On voit néanmoins apparaître aujourd’hui des signes évidents, en particulier chez les femmes et chez les jeunes, que les choses sont en train de changer et qu’un nombre sans cesse grandissant de musulmans sont conscients des défis auxquels ils sont confrontés.


Pour rester musulman dans les pays occidentaux, on doit mettre à l’épreuve ses croyances, sa conscience et son intelligence. Les Canadiens musulmans doivent se montrer à la hauteur du défi et proposer de nouvelles façons d’être musulman au Canada. Ils doivent consentir des efforts considérables pour relire et réexaminer leurs sources et leurs traditions. Ils doivent déterminer quels sont les éléments fondamentaux de leurs croyances et de leurs pratiques religieuses. Ils doivent distinguer l’essentiel de ce qui l’est moins, et distinguer aussi le religieux du culturel.

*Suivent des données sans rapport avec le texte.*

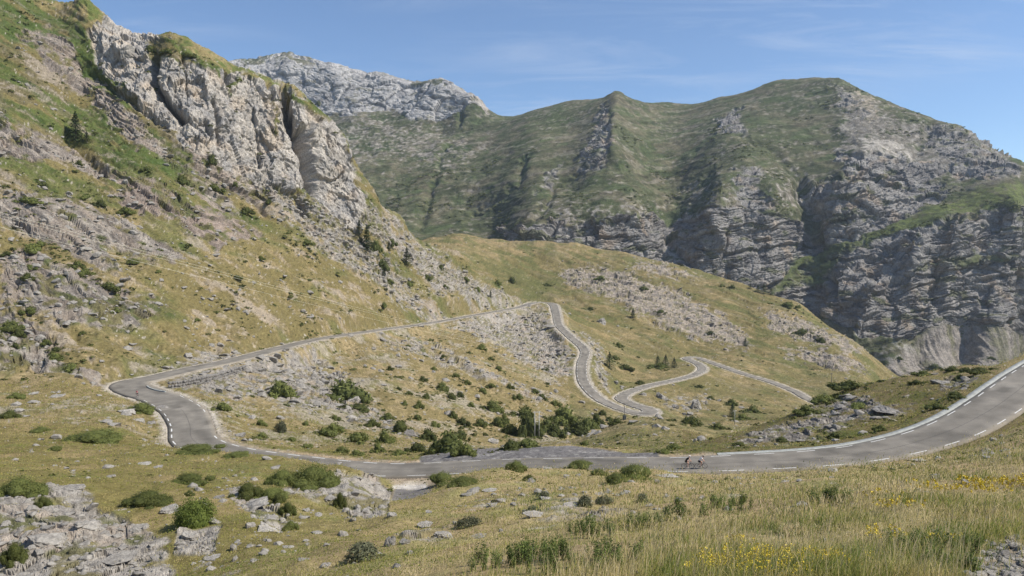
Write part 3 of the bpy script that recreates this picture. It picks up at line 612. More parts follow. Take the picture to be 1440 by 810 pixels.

C’est là une tâche complexe et difficile qui nécessite une connaissance et une analyse des sources islamiques traditionnelles ainsi que du milieu ambiant canadien, de son histoire, de ses institutions et de sa culture. Nous ne devons pas négliger l’étude du monde occidental, l’histoire de ses sociétés et de leurs institutions, de leurs cultures et de leur psychologie collective. C’est là le chemin dans lequel nous devons nous engager si nous voulons nous sentir chez nous, appliquer de façon positive le principe islamique favorisant l’intégration de tout ce qui ne contredit pas les interdictions, et nous l’approprier.


Ce mouvement de réforme nécessite une véritable révolution intellectuelle qui permettra de concilier l’universalité des valeurs islamiques avec la vie au Canada et qui nous aidera à cesser de nous considérer comme une minorité marginalisée, toujours sur le point de nous adapter ou de nous intégrer, mais enclins à ne faire rien de plus que de nous protéger dans un environnement qui nous paraît hostile et dangereux. Nous devrons développer au sein de la société occidentale une présence riche, positive et participative, qui contribuera de l’intérieur aux débats sur l’universalité des valeurs, sur la mondialisation, sur l’éthique et sur le sens de la vie à l’époque moderne.


Mes chers concitoyens occidentaux, voilà un discours que chacun de nous peut comprendre, voilà le chemin difficile qu’ensemble, nous devons continuer de parcourir.



*Allocution présentée au colloque Diversity and Canada’s Future organisé par l’Institut de recherche en politiques publiques dans le cadre de la série « L’art de l’État » et qui s’est tenu du 13 au 15 octobre au Château Montebello.